### The exercise
Print only the lines from the top of the data through the line with "SC=bpy.context.scene", both included, skipping every picture.

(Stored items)
++++++++

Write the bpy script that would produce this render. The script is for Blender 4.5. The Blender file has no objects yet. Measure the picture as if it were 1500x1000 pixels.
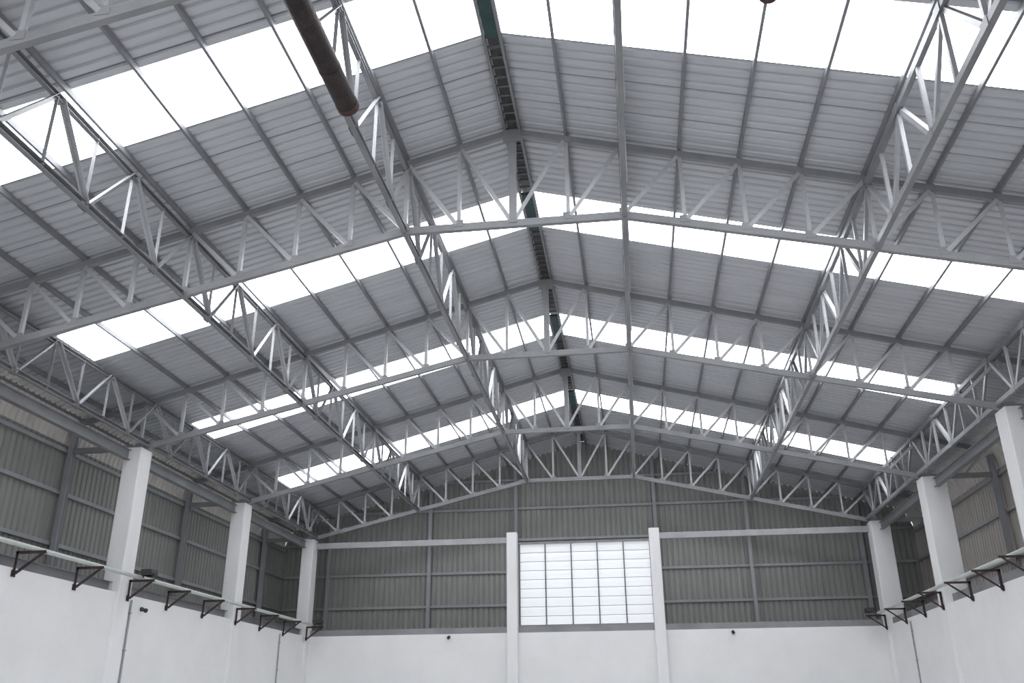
import bpy, math, random
from mathutils import Vector, Matrix
random.seed(4)
H=1.6            # eye height above floor
XC=-1.70         # building centre line
SC=bpy.context.scene

# ---------------------------------------------------------------- materials
def mat(name, col, rough=0.6, metal=0.0, var=0.12, scale=3.0, stretch=(1,1,1), bump=0.0, bscale=40, var_col=None, emis=None, estr=0):
    m=bpy.data.materials.new(name); m.use_nodes=True
    nt=m.node_tree; b=nt.nodes['Principled BSDF']
    tc=nt.nodes.new('ShaderNodeTexCoord'); mp=nt.nodes.new('ShaderNodeMapping')
    mp.inputs['Scale'].default_value=stretch
    nt.links.new(tc.outputs['Object'],mp.inputs['Vector'])
    no=nt.nodes.new('ShaderNodeTexNoise'); no.inputs['Scale'].default_value=scale; no.inputs['Detail'].default_value=6
    no.inputs['Roughness'].default_value=0.6
    nt.links.new(mp.outputs['Vector'],no.inputs['Vector'])
    cr=nt.nodes.new('ShaderNodeValToRGB')
    lo=var_col if var_col else tuple(c*(1-var) for c in col)
    hi=tuple(min(1,c*(1+var*0.6)) for c in col)
    cr.color_ramp.elements[0].position=0.3; cr.color_ramp.elements[0].color=(*lo,1)
    cr.color_ramp.elements[1].position=0.7; cr.color_ramp.elements[1].color=(*hi,1)
    nt.links.new(no.outputs['Fac'],cr.inputs['Fac'])
    nt.links.new(cr.outputs['Color'],b.inputs['Base Color'])
    b.inputs['Roughness'].default_value=rough; b.inputs['Metallic'].default_value=metal
    if bump>0:
        n2=nt.nodes.new('ShaderNodeTexNoise'); n2.inputs['Scale'].default_value=bscale
        nt.links.new(mp.outputs['Vector'],n2.inputs['Vector'])
        bp=nt.nodes.new('ShaderNodeBump'); bp.inputs['Strength'].default_value=bump; bp.inputs['Distance'].default_value=0.02
        nt.links.new(n2.outputs['Fac'],bp.inputs['Height']); nt.links.new(bp.outputs['Normal'],b.inputs['Normal'])
    if emis:
        b.inputs['Emission Color'].default_value=(*emis,1); b.inputs['Emission Strength'].default_value=estr
    return m
M_STEEL=mat('painted_grey_steel',(0.39,0.395,0.41),0.40,0.1,0.18,1.5)
M_CHORD=mat('grey_primer_steel',(0.25,0.255,0.265),0.48,0.1,0.22,1.2)
M_PURL=mat('galvanised_purlin',(0.23,0.235,0.25),0.5,0.2,0.15,2)
M_ROOF=mat('galvalume_sheet',(0.55,0.56,0.59),0.38,0.2,0.08,1.2,(0.4,4,1),0.04,12)
M_LAP=mat('shadow_toned_lap_rib',(0.22,0.224,0.238),0.5,0.2,0.2,2.2)  # lap ribs coloured dark to imitate the shadow at sheet overlaps
M_CURVE=mat('pale_curved_sheet',(0.70,0.67,0.63),0.45,0.05,0.15,2)  # eave curve coloured paler and warmer than the roof sheet
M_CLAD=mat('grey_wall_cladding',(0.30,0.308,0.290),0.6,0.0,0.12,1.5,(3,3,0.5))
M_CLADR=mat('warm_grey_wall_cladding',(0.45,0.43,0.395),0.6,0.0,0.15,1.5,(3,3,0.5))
M_GIRT=mat('girt_grey',(0.35,0.355,0.375),0.55,0.1,0.12,2)
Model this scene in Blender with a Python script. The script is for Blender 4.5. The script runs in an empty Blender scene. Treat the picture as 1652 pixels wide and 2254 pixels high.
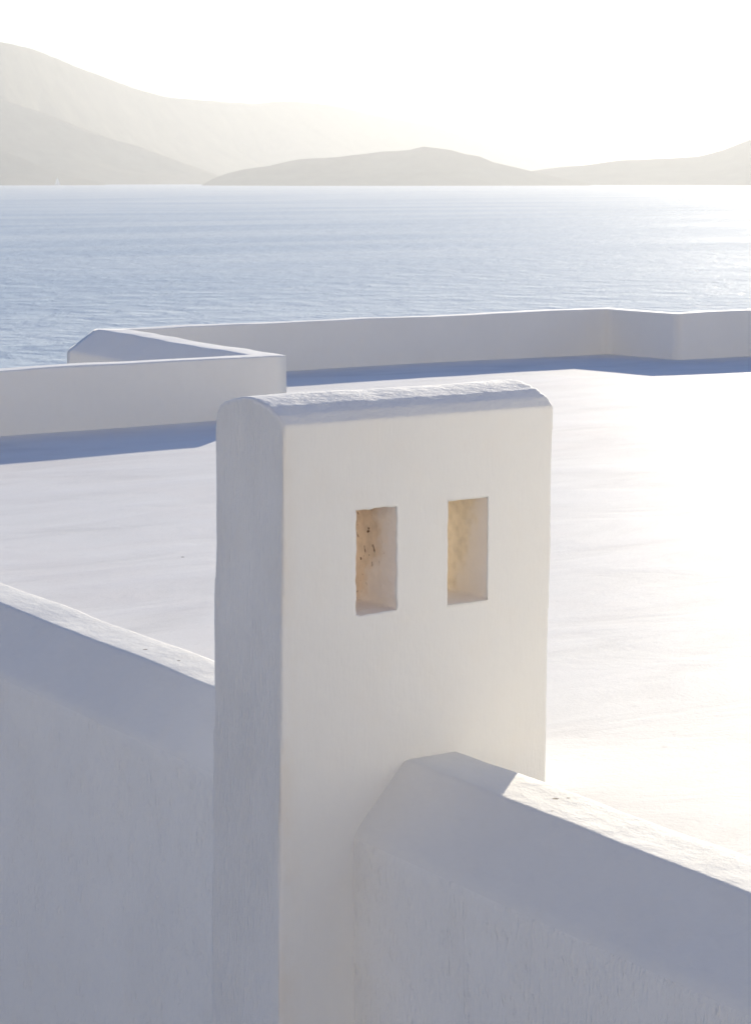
import bpy, bmesh, math, random
import numpy as np
from mathutils import Vector, noise, Matrix

R = math.radians
S = bpy.context.scene
COL = S.collection
KF = 1.0667   # the roof and its far parapets lie this much lower (and farther) than the near parapet line
RZ = -1.8 * KF
CZ = 30.0                       # camera height above the sea; roof lies 1.8 m below the camera

# ------------------------------------------------------------------ camera
cam = bpy.data.cameras.new("camera")
cam_o = bpy.data.objects.new("camera", cam)
COL.objects.link(cam_o)
cam_o.location = (0, 0, CZ)
cam_o.rotation_euler = (R(90 - 8.8596), 0, R(-34.2662))
cam.sensor_fit = 'HORIZONTAL'
cam.sensor_width = 36
cam.lens = 4741.0 / 1652 * 36
cam.clip_start = 0.1
cam.clip_end = 60000
cam.dof.use_dof = True
cam.dof.focus_distance = 6.4
cam.dof.aperture_fstop = 26
S.camera = cam_o

# ------------------------------------------------------------------ light
SUN_EL = R(12.5)
SUN_AZ = math.atan2(1.6, 1.4)     # from +Y towards +X
sd = Vector((math.sin(SUN_AZ) * math.cos(SUN_EL), math.cos(SUN_AZ) * math.cos(SUN_EL), math.sin(SUN_EL)))
world = bpy.data.worlds.new("World")
S.world = world
world.use_nodes = True
wt = world.node_tree
bg = wt.nodes['Background']
sky = wt.nodes.new('ShaderNodeTexSky')
sky.sky_type = 'NISHITA'
sky.sun_disc = False
sky.sun_elevation = SUN_EL
sky.sun_rotation = SUN_AZ
sky.altitude = 50
sky.air_density = 1.0
sky.dust_density = 0.3
sky.ozone_density = 4.0
hsv = wt.nodes.new('ShaderNodeHueSaturation')
hsv.inputs['Saturation'].default_value = 1.08
hsv.inputs['Hue'].default_value = .512
wt.links.new(sky.outputs[0], hsv.inputs['Color'])
wt.links.new(hsv.outputs[0], bg.inputs[0])
bg.inputs[1].default_value = 0.10
sl = bpy.data.lights.new("sun", 'SUN')
sl.energy = 5.0
sl.angle = R(0.6)
sl.color = (1.0, 0.90, 0.72)
so = bpy.data.objects.new("sun", sl)
COL.objects.link(so)
so.location = (20, 20, CZ + 20)
so.rotation_euler = sd.to_track_quat('Z', 'Y').to_euler()
S.view_settings.view_transform = 'Standard'
S.view_settings.look = 'None'
S.view_settings.exposure = 0.92
S.view_settings.gamma = 1
S.render.engine = 'CYCLES'
S.cycles.max_bounces = 8
S.cycles.diffuse_bounces = 5
S.cycles.volume_bounces = 1

# ------------------------------------------------------------------ materials
def mat(name):
    m = bpy.data.materials.new(name)
    m.use_nodes = True
    nt = m.node_tree
    return m, nt, nt.nodes['Principled BSDF'], nt.nodes.new('ShaderNodeNewGeometry')

def mapped(nt, geo, scale, loc=(0, 0, 0), rot=(0, 0, 0)):
    mp = nt.nodes.new('ShaderNodeMapping')
    mp.inputs['Scale'].default_value = scale
    mp.inputs['Location'].default_value = loc
    mp.inputs['Rotation'].default_value = rot
    nt.links.new(geo.outputs['Position'], mp.inputs[0])
    return mp.outputs[0]

def noi(nt, vec, scale, detail=4, rough=.55, dist=0):
    n = nt.nodes.new('ShaderNodeTexNoise')
    n.inputs['Scale'].default_value = scale
    n.inputs['Detail'].default_value = detail
    n.inputs['Roughness'].default_value = rough
    n.inputs['Distortion'].default_value = dist
    nt.links.new(vec, n.inputs['Vector'])
    return n.outputs['Fac']

def ramp(nt, fac, stops):
    r = nt.nodes.new('ShaderNodeValToRGB')
    e = r.color_ramp.elements
    while len(e) < len(stops):
        e.new(.5)
    for k, (p, c) in enumerate(stops):
        e[k].position = p
        e[k].color = (c[0], c[1], c[2], 1) if hasattr(c, '__len__') else (c, c, c, 1)
    nt.links.new(fac, r.inputs[0])
    return r.outputs[0]

def mix(nt, a, b, fac, mode='MIX'):
    m = nt.nodes.new('ShaderNodeMix')
    m.data_type = 'RGBA'
    m.blend_type = mode
    for v, s in ((fac, m.inputs[0]), (a, m.inputs[6]), (b, m.inputs[7])):
        if hasattr(v, 'is_linked'):
            nt.links.new(v, s)
        elif hasattr(v, '__len__'):
            s.default_value = (v[0], v[1], v[2], 1)
        else:
            s.default_value = v
    return m.outputs[2]

def bump(nt, hgt, strength, dist, prev=None):
    b = nt.nodes.new('ShaderNodeBump')
    b.inputs['Strength'].default_value = strength
    b.inputs['Distance'].default_value = dist
    nt.links.new(hgt, b.inputs['Height'])
    if prev is not None:
        nt.links.new(prev, b.inputs['Normal'])
    return b.outputs[0]

def spot_mask(nt, geo, spots):
    """1 inside small chips at given places, 0 elsewhere"""
    wob = noi(nt, geo.outputs['Position'], 60, 3)
    acc = None
    for (x, y, z, r) in spots:
        d = nt.nodes.new('ShaderNodeVectorMath'); d.operation = 'DISTANCE'
        nt.links.new(geo.outputs['Position'], d.inputs[0])
        d.inputs[1].default_value = (x, y, z)
        a = nt.nodes.new('ShaderNodeMath'); a.operation = 'DIVIDE'
        nt.links.new(d.outputs['Value'], a.inputs[0]); a.inputs[1].default_value = r
        b = nt.nodes.new('ShaderNodeMath'); b.operation = 'MULTIPLY_ADD'
        nt.links.new(wob, b.inputs[0]); b.inputs[1].default_value = 1.6; nt.links.new(a.outputs[0], b.inputs[2])
        c = nt.nodes.new('ShaderNodeMapRange')
        nt.links.new(b.outputs[0], c.inputs[0])
        c.inputs[1].default_value = 1.35; c.inputs[2].default_value = 1.75
        c.inputs[3].default_value = 1; c.inputs[4].default_value = 0
        if acc is None:
            acc = c.outputs[0]
        else:
            mx = nt.nodes.new('ShaderNodeMath'); mx.operation = 'MAXIMUM'
            nt.links.new(acc, mx.inputs[0]); nt.links.new(c.outputs[0], mx.inputs[1])
            acc = mx.outputs[0]
    return acc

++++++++

### Solution below
Write the bpy script that would produce this render. The script is for Blender 4.5. The Blender file has no objects yet. Measure the picture as if it were 1500x1000 pixels.
import bpy, math, random
from mathutils import Vector, Matrix
random.seed(4)
H=1.6            # eye height above floor
XC=-1.70         # building centre line
SC=bpy.context.scene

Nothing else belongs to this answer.